Interpretation of Experimentally Determined Growth Rates of Ice Crystals in Supercooled Water

Abstract

The results of recent measurements of the growth rate of dendritic ice single crystals along the basal plane in supercooled water are presented. These results are discussed in the light of the theory of Bolling and Tiller for a heat-flow controlled-growth mechanism and in the light of the molecular kinetic theory developed by Cahn. It was found that the growth rate of ice dendrites in supercooled water cannot completely be understood on the basis of a heat-flow controlled-growth mechanism but has to be explained on the basis of the combined mechanisms of heat dissipation and molecular-growth kinetics.
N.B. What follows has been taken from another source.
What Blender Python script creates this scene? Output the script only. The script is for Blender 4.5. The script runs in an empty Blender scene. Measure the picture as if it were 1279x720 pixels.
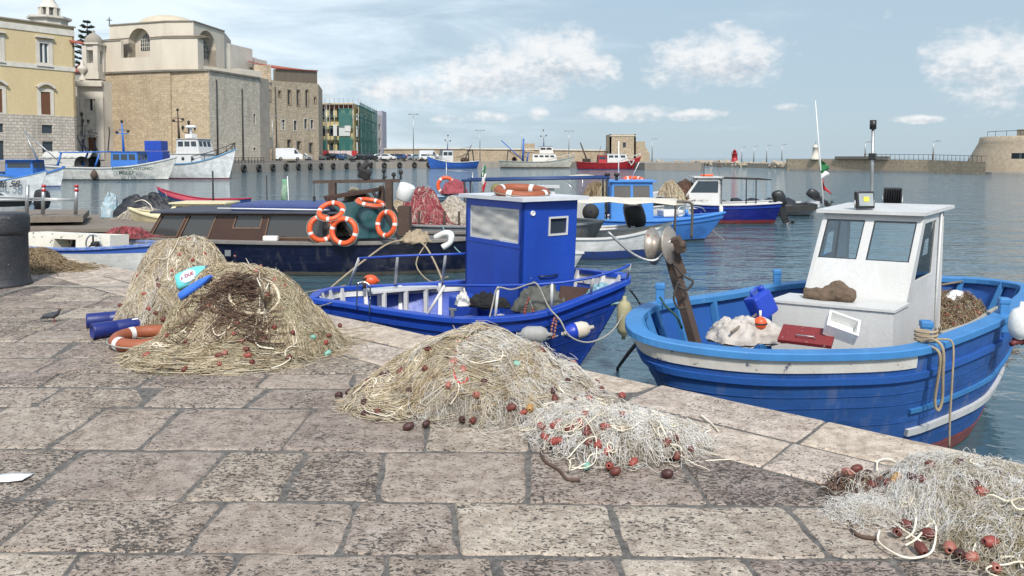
import bpy, bmesh, math, random
import numpy as np
from mathutils import Vector, Matrix, Quaternion
random.seed(7)
RNG = np.random.default_rng(7)
PI = math.pi
R = math.radians
SC = bpy.context.scene
COL = SC.collection
CAM_H = 1.65
FOC = 950.0                                  # focal length in pixels of the 1279 px photo
PY0 = 240                                    # principal row: the frame is the lower part of a taller picture
TH = math.atan((PY0 - 197) / FOC)
WATER = -1.1
def gp(x, y, z=0.0):
 """point where the sight line of photo pixel x, y meets the level z"""
 dx, dv = (x - 640) / FOC, -(y - PY0) / FOC
 c, s = math.cos(TH), math.sin(TH)
 d = Vector((dx, c + dv * s, -s + dv * c))
 return Vector((0, 0, CAM_H)) + d * ((z - CAM_H) / d.z)
def gd(x, y, Y):
 """point at distance Y along the view for photo pixel x, y"""
 dx, dv = (x - 640) / FOC, -(y - PY0) / FOC
 c, s = math.cos(TH), math.sin(TH)
 d = Vector((dx, c + dv * s, -s + dv * c))
 return Vector((0, 0, CAM_H)) + d * (Y / d.y)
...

Our analysis of the growth kinetics showed that at bath supercoolings between 0° and 9°C the growth rate of ice dendrites varied with the square of the interface supercooling in accordance with a growth mechanism which involves the advance of a diffuse interface by a lateral motion of steps originating at screw dislocations. At bath supercoolings larger than 9°C the growth rate varied linearally with the interface supercooling in accordance with a continuous-growth mechanism by which the surface advances normal to itself without the need of steps. The deviations from this behavior made evident by some of the experimental results are explained in terms of a reduction of the growth rate of individual ice dendrites as a consequence of their thermal interaction.